More interestingly before using symbols as variables in math Egyptians were capable of doing Quadratic equations without these variables.

If I were teaching math today I would probably teach this. I would try to do algebra without using variables, and then I would use funny words like "blue" as Brahma Gupta use to. I think that this would probably stop a lot of the questions like "why are there letters in math!?"

3 comments

> I think that this would probably stop a lot of the questions like "why are there letters in math!?"

Wouldn't people just instead ask "Why are there colours in maths?"?

I don't think that this:

    blue + blue = 2*blue
Is any more meaningful or edifying than:

    x + x = 2*x
Yeah, I think the problem is not about variable names but giving meaning to these abstract objects. Beginners often have difficulty understanding abstract concepts and specific (concrete) examples are helpful for them to learn. I think 'Funny words' alone will not be helpful, or even detrimental to beginners' understanding as they may be distracted by unrelated concepts (e.g. what do you mean by adding blues together in this example?).
Not if you show a really long example with algebra where you are not using any variables, and show how it can be simplified with variables.
I don't recall where I read this, but a young Feynman motivated himself to learn trig by imagining that he had been challenged by a mysterious stranger to answer riddles. For example (I'm making this up) "You only have a protractor and the ability to measure your paces - tell me the height of that flagpole!" The operation, then, is to pace out a distance from the base of flagpole, sight down the protractor to the top of the flagpole to get an angle, and compute. (Since tan(y/x) = a, arctan(a) = y/x, y=x * arctan(a)).
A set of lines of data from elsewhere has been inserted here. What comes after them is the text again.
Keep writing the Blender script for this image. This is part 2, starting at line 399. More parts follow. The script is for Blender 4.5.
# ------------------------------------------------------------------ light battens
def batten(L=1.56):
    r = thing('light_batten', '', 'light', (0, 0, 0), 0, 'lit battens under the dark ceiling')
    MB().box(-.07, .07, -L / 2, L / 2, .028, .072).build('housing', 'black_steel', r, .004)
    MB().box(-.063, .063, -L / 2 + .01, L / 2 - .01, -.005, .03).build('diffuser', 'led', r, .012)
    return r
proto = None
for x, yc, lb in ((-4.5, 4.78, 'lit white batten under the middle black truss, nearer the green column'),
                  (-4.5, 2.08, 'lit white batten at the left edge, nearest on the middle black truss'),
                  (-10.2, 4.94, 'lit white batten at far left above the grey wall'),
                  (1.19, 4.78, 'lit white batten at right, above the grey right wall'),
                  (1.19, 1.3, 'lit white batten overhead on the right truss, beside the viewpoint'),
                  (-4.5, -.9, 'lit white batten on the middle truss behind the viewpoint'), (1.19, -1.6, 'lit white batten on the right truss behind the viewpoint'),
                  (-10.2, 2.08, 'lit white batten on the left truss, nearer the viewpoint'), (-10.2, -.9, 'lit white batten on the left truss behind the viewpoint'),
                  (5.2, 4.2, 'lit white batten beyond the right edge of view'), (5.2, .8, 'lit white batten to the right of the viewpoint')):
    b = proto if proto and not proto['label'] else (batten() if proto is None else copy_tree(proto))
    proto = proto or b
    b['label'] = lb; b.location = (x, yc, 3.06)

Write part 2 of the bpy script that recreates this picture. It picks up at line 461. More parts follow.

So the motivation was imaginary and concrete. And it's dramatic, because there's an obstacle, a chance of failure, and a chance for glory.

I can't help but see a parallel with magicians, who can dazzle us because they are willing to go further than most of us, in terms of practice. In the same way, math gives you the ability to dazzle with surprising answers, to do a lot with a little.

I think they’re doing this more in schools. I was helping a first grader with homework recently and I was surprised the math worksheet was essentially simple algebra but with a shape or a little picture to represent the variable instead of a letter:

> 3 + circle = 7

> 10 - cloud = 4

It seems like a perfectly reasonable exercise for a first grader. Clouds and puppy faces and circles. But I have to admit if I’d seen “x” in place of the symbols I’m not sure I would’ve thought it was so reasonable.

The introductory arithmetic I've seen recently even kind of flips it around and defines subtraction in terms of algebra. "7 - 5 = ?" is presented as "5 plus what equals 7?"
That's how subtraction is actually defined, so that's not a bad idea.